Venus held central importance in Maya cosmology. The Maya calculated the synodic cycle of Venus (the time it takes to return to the same position in the sky as seen from Earth) with a margin of error of just two hours over 500 years. For comparison: European astronomers did not reach that precision until the 17th century, using telescopes.
Lakin guides who grew up in Yucatán know the relationship between Venus and the agricultural calendar of present-day Maya communities. That tradition of sky observation did not disappear with the conquest — it adapted, it blended with other practices and in many rural communities on the Peninsula it remains part of how decisions about planting corn are made. A local guide can trace that line from the Observatory at Chichén Itzá to the practices their own family continues today.

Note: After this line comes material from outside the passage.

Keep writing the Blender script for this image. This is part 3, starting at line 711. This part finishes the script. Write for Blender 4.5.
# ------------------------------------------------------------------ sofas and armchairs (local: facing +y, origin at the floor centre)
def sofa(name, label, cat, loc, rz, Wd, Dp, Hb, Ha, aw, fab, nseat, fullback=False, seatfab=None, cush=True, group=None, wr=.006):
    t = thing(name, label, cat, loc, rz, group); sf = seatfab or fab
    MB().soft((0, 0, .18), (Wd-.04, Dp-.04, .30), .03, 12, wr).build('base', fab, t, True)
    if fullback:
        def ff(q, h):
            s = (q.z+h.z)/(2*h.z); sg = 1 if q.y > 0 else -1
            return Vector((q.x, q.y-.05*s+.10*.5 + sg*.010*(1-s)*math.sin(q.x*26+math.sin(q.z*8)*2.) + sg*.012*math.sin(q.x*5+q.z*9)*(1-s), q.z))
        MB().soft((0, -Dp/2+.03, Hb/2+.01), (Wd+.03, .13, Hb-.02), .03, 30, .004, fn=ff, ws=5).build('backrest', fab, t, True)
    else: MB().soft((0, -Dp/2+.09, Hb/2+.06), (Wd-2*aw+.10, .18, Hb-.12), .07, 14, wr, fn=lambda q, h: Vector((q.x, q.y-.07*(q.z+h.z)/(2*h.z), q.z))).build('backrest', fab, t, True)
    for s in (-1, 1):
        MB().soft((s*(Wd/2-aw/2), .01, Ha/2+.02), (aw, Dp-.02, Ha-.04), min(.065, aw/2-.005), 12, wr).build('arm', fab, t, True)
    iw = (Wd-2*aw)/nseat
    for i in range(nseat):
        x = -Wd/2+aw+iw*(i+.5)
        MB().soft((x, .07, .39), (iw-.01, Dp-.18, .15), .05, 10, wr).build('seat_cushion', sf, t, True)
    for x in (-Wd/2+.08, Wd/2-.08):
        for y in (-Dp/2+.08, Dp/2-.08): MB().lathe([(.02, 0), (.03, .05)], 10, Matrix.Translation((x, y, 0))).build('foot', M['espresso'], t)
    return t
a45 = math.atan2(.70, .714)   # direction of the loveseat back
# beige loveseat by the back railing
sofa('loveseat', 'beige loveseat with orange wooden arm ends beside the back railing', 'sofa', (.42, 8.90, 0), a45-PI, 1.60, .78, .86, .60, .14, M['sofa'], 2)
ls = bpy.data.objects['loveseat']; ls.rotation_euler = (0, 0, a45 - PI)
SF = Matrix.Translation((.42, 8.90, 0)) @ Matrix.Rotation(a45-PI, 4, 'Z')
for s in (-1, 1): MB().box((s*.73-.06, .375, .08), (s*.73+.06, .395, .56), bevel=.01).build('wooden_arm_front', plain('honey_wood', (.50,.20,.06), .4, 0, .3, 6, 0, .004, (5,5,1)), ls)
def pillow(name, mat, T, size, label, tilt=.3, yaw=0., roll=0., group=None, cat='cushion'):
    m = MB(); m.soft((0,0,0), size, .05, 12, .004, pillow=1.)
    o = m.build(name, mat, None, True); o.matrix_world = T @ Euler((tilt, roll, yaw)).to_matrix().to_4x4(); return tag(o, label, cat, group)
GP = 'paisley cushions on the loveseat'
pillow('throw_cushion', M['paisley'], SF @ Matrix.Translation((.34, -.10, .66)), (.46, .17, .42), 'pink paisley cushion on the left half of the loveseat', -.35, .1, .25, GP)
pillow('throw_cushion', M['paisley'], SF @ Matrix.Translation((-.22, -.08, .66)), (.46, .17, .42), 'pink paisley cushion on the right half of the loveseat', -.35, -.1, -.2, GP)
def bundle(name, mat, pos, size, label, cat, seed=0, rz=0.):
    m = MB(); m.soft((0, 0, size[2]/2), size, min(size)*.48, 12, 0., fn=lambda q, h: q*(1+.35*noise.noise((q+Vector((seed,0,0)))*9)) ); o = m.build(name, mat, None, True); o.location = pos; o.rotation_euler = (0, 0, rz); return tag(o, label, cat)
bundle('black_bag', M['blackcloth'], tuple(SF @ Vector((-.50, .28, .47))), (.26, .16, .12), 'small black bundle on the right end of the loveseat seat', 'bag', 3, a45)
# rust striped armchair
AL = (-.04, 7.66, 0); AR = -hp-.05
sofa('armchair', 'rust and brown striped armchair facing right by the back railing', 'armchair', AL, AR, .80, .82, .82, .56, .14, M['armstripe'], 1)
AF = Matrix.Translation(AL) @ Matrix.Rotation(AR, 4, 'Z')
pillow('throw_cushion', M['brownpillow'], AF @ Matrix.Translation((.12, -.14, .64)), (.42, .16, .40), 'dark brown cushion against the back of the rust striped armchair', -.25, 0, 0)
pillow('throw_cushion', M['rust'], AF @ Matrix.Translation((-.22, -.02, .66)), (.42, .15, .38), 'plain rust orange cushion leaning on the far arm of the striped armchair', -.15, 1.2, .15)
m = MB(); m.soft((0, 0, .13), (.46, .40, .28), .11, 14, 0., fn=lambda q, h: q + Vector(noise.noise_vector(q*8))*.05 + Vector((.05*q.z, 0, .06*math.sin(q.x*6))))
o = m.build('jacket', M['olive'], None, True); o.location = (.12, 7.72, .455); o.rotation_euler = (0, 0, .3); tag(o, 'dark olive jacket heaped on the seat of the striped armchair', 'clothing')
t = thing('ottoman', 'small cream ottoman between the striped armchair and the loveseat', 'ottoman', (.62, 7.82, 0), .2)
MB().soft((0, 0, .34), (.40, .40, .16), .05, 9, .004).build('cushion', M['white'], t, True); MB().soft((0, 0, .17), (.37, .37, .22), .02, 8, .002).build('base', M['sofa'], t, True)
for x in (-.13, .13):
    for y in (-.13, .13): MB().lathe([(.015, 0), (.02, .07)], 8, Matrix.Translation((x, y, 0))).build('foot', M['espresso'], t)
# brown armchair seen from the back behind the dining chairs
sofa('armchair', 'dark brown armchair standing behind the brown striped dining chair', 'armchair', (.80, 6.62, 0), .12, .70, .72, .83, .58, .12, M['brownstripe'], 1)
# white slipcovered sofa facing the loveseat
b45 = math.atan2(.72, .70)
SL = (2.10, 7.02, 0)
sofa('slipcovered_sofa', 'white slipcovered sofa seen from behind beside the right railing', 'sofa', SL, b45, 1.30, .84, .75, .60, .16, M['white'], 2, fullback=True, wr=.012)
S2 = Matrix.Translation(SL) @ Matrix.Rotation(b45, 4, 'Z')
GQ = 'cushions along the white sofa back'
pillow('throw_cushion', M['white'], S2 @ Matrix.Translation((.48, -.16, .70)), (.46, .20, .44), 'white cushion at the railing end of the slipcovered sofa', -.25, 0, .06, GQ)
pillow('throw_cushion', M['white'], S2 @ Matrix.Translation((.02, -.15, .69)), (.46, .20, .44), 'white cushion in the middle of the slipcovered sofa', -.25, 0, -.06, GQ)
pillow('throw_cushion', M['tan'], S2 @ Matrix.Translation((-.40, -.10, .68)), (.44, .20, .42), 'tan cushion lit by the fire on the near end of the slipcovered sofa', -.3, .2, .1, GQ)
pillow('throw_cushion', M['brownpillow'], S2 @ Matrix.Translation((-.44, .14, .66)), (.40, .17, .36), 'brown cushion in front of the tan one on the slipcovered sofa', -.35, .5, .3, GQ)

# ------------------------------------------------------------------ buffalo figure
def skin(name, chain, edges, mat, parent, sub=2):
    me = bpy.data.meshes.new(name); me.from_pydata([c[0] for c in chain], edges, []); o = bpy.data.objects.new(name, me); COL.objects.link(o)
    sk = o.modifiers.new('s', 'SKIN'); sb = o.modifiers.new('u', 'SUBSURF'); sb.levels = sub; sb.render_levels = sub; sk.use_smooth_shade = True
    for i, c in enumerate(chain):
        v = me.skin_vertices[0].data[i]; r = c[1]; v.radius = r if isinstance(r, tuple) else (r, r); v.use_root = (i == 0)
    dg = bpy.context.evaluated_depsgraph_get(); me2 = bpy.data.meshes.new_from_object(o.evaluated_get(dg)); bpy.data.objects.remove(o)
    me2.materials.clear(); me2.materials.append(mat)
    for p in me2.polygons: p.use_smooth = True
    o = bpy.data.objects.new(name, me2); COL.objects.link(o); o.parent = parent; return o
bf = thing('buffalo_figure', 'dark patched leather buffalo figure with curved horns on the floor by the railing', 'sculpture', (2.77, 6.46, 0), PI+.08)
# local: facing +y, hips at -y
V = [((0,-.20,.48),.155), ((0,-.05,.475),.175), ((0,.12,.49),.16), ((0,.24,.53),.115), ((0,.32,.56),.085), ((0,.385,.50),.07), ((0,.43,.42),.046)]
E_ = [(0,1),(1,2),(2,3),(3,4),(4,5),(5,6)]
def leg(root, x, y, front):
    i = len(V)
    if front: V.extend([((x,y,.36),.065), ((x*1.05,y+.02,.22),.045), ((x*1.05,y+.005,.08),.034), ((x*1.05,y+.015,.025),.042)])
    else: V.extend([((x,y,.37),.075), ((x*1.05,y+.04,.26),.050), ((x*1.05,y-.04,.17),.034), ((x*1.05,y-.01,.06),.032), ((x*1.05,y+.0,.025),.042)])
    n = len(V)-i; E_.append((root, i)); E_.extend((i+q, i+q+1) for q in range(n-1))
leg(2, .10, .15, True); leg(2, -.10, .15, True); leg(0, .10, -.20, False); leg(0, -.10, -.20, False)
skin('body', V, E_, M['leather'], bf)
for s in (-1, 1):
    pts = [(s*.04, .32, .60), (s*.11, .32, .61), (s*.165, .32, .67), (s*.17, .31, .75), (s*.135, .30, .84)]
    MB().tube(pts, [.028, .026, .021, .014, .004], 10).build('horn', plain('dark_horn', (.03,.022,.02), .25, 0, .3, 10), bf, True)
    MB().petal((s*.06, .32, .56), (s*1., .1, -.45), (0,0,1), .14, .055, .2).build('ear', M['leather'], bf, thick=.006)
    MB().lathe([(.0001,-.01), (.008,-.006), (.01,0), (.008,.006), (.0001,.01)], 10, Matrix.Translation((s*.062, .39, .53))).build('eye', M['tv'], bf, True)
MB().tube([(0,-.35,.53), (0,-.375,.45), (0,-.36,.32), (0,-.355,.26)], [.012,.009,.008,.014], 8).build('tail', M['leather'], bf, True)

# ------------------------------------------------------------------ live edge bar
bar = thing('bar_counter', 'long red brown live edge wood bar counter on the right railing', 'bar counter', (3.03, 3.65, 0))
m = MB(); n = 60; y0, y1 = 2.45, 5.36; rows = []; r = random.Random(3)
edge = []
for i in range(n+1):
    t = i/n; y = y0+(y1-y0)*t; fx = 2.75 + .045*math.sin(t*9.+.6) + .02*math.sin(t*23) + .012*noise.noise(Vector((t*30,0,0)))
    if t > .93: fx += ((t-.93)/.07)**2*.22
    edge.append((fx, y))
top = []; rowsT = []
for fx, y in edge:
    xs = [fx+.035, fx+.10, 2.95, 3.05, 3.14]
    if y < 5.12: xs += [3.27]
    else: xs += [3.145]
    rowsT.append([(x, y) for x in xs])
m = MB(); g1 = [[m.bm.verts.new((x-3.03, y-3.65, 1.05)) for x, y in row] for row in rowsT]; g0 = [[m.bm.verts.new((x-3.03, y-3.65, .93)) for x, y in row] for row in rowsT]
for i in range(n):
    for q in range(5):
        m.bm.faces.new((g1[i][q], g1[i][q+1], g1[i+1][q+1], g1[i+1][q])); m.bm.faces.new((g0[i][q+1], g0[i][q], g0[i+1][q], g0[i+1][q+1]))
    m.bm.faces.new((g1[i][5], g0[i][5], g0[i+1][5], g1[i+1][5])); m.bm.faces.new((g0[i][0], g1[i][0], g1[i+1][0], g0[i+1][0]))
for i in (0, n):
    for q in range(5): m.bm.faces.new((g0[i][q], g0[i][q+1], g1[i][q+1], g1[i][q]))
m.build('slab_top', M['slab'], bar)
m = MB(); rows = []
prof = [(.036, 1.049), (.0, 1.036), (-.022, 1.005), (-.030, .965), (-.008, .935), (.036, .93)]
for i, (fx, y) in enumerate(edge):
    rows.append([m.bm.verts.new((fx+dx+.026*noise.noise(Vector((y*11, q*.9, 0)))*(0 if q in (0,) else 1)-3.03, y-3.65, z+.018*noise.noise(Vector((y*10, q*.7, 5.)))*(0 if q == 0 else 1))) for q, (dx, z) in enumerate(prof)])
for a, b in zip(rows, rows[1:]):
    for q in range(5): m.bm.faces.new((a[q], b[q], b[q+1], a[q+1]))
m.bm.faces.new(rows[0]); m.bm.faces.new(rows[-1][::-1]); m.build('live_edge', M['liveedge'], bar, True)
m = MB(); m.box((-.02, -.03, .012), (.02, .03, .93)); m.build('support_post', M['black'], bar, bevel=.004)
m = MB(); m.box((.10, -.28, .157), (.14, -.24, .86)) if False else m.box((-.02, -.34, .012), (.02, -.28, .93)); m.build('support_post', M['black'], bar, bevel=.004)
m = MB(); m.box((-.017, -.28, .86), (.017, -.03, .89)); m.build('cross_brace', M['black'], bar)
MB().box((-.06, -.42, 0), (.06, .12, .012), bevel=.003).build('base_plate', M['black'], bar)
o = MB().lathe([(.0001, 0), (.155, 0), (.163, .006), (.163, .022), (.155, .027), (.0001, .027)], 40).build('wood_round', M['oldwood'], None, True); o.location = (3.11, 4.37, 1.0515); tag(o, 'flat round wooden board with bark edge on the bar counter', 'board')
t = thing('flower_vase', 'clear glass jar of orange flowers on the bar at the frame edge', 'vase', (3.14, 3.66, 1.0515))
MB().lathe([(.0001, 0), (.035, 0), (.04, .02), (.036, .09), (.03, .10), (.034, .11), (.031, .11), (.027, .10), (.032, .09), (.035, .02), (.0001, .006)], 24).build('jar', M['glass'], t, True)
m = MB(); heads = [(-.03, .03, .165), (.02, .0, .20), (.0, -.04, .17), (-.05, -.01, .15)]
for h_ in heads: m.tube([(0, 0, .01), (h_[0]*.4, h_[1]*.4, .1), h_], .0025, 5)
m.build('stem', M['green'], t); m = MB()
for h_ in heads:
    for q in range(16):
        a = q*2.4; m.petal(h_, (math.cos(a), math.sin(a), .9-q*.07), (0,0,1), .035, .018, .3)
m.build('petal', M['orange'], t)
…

6. The Structures That Most Tours Never Visit
The archaeological site of Chichén Itzá covers nearly 5 square kilometers. Mass tours visit between 20 and 30 percent of that area. The rest — secondary temples, ceremonial platforms, residential structures — falls outside the standard circuit due to time constraints.
With small groups and more relaxed pacing, Lakin guides can include stops at areas most visitors never see:
The Group of a Thousand Columns: a set of columns that originally supported roofs of perishable material, forming covered galleries around open courtyards. At sunset, when the light is lateral, the shadows cast by the columns create one of the most striking images on the site.
The Platform of Venus: a square platform decorated with reliefs of the morning star, used for ceremonies associated with the cycle of Venus. It is a few meters from the Castillo but most groups walk past without stopping.
The Tzompantli (Platform of the Skulls): a platform whose walls are covered with reliefs of human skulls in a row. Its function and meaning are part of the most compelling discussions that can be had with a guide who knows Maya iconography in depth.
Why the Local Background of the Guides Matters
A certified guide of any background can learn the historical and archaeological facts about Chichén Itzá. That is what official training covers. But there is a type of knowledge that is not in the manuals and cannot be learned through study: the knowledge that comes from having grown up in a culture that has been in contact with that heritage for centuries.
Lakin Tours guides grew up in families where stories of the Maya world were not textbook content but part of everyday conversation. Some have grandparents who still use the Maya calendar to make agricultural decisions. Some grew up in communities where Yucatecan Maya is still the primary language spoken at home.
That cultural proximity does not make a guide more “authentic” in the tourist sense of the word. It makes them someone who can offer a perspective that no outsider can replicate: the perspective of someone who looks at Chichén Itzá not as a ruin from the past but as a living part of their own history.
Frequently Asked Questions
Do Lakin Tours guides speak English?
Yes. All guides speak Spanish and English. Mixed groups are common and the guide alternates between the two languages throughout the tour.
Does the tour cover all areas of the site?
The tour covers the main zones and some secondary areas depending on the group’s interests and available time. With small groups there is more flexibility to stop at structures that mass tours walk past.
Can questions be asked during the tour?
It is one of the most valued advantages of the small group format. The guide answers questions throughout the tour and adapts explanations based on the participants’ interests.
Does the guide also explain the cenotes?
Yes. During transfers and at each cenote on the circuit, the guide provides context about the relationship between underground water, Maya cosmology and the everyday life of communities in the region.